▸ **PROVIDED RECORDS**
☆ ☆ ☆
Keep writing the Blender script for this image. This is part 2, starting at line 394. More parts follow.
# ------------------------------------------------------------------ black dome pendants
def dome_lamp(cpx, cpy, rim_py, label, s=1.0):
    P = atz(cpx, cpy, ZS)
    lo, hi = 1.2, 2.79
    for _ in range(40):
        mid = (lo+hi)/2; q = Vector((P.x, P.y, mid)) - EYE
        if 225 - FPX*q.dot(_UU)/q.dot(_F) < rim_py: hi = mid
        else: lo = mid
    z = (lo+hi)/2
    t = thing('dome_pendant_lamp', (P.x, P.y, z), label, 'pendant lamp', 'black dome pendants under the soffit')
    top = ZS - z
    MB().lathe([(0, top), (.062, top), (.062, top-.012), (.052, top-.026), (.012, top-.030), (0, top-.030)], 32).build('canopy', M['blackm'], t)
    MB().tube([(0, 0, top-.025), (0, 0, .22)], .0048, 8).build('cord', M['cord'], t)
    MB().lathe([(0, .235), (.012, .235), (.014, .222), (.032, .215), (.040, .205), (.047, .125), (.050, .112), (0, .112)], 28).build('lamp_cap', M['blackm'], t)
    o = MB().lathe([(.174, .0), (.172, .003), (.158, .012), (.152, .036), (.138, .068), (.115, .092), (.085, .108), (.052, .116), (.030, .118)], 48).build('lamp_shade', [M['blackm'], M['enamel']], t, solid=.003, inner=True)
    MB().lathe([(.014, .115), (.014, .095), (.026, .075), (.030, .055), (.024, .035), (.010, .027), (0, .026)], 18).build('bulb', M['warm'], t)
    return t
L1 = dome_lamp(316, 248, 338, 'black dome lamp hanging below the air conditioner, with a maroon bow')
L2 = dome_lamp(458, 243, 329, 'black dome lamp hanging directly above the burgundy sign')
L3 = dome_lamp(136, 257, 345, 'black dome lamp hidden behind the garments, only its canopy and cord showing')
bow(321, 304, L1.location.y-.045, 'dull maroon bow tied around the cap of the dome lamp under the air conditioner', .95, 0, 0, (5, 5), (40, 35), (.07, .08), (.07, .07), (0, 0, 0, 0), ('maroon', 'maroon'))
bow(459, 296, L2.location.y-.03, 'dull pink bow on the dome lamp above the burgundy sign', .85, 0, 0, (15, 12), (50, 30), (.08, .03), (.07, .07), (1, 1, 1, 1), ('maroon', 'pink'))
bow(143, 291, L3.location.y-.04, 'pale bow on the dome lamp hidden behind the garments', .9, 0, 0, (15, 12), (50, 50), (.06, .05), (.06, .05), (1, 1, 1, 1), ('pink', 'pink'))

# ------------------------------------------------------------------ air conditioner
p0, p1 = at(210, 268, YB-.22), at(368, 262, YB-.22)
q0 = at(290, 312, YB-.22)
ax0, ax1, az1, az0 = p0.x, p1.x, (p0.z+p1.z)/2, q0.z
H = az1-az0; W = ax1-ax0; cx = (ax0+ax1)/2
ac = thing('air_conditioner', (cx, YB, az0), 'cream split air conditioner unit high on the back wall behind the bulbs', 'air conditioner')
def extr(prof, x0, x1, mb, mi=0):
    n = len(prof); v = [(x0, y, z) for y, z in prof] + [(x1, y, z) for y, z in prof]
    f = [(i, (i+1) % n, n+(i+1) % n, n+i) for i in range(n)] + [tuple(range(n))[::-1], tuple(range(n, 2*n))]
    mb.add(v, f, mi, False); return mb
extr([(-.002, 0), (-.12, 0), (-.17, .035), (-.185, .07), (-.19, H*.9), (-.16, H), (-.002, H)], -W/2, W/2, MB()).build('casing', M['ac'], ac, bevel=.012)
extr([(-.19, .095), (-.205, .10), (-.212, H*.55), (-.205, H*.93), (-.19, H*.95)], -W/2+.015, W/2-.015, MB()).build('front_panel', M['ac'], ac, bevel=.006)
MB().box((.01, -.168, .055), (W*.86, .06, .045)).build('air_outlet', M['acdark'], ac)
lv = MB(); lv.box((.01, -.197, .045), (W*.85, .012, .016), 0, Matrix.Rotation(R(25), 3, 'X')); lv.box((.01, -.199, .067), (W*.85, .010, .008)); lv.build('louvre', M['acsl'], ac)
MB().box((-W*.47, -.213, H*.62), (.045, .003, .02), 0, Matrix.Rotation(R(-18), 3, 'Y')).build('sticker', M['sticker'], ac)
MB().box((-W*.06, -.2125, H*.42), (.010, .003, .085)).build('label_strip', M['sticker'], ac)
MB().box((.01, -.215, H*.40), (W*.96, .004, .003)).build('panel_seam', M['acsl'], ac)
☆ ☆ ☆
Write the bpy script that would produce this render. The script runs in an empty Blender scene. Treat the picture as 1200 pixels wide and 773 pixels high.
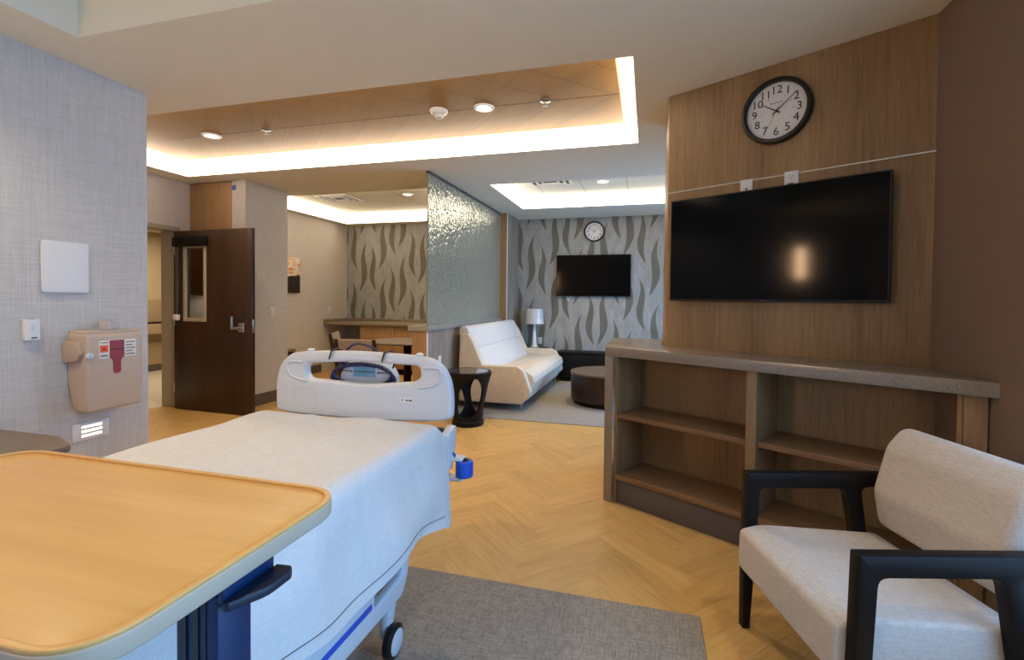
☆ ☆ ☆
▸ **PROBLEM TO SOLVE**
Exactly the lines above from the one with "Keep writing the" to the one with "bow(143, 291, L3.location.y-.04, 'pale", both included, are to be quoted; leave the rest out.

▸ **OUTPUT FOR THIS TASK**
Keep writing the Blender script for this image. This is part 2, starting at line 394. More parts follow.
# ------------------------------------------------------------------ black dome pendants
def dome_lamp(cpx, cpy, rim_py, label, s=1.0):
    P = atz(cpx, cpy, ZS)
    lo, hi = 1.2, 2.79
    for _ in range(40):
        mid = (lo+hi)/2; q = Vector((P.x, P.y, mid)) - EYE
        if 225 - FPX*q.dot(_UU)/q.dot(_F) < rim_py: hi = mid
        else: lo = mid
    z = (lo+hi)/2
    t = thing('dome_pendant_lamp', (P.x, P.y, z), label, 'pendant lamp', 'black dome pendants under the soffit')
    top = ZS - z
    MB().lathe([(0, top), (.062, top), (.062, top-.012), (.052, top-.026), (.012, top-.030), (0, top-.030)], 32).build('canopy', M['blackm'], t)
    MB().tube([(0, 0, top-.025), (0, 0, .22)], .0048, 8).build('cord', M['cord'], t)
    MB().lathe([(0, .235), (.012, .235), (.014, .222), (.032, .215), (.040, .205), (.047, .125), (.050, .112), (0, .112)], 28).build('lamp_cap', M['blackm'], t)
    o = MB().lathe([(.174, .0), (.172, .003), (.158, .012), (.152, .036), (.138, .068), (.115, .092), (.085, .108), (.052, .116), (.030, .118)], 48).build('lamp_shade', [M['blackm'], M['enamel']], t, solid=.003, inner=True)
    MB().lathe([(.014, .115), (.014, .095), (.026, .075), (.030, .055), (.024, .035), (.010, .027), (0, .026)], 18).build('bulb', M['warm'], t)
    return t
L1 = dome_lamp(316, 248, 338, 'black dome lamp hanging below the air conditioner, with a maroon bow')
L2 = dome_lamp(458, 243, 329, 'black dome lamp hanging directly above the burgundy sign')
L3 = dome_lamp(136, 257, 345, 'black dome lamp hidden behind the garments, only its canopy and cord showing')
bow(321, 304, L1.location.y-.045, 'dull maroon bow tied around the cap of the dome lamp under the air conditioner', .95, 0, 0, (5, 5), (40, 35), (.07, .08), (.07, .07), (0, 0, 0, 0), ('maroon', 'maroon'))
bow(459, 296, L2.location.y-.03, 'dull pink bow on the dome lamp above the burgundy sign', .85, 0, 0, (15, 12), (50, 30), (.08, .03), (.07, .07), (1, 1, 1, 1), ('maroon', 'pink'))
bow(143, 291, L3.location.y-.04, 'pale bow on the dome lamp hidden behind the garments', .9, 0, 0, (15, 12), (50, 50), (.06, .05), (.06, .05), (1, 1, 1, 1), ('pink', 'pink'))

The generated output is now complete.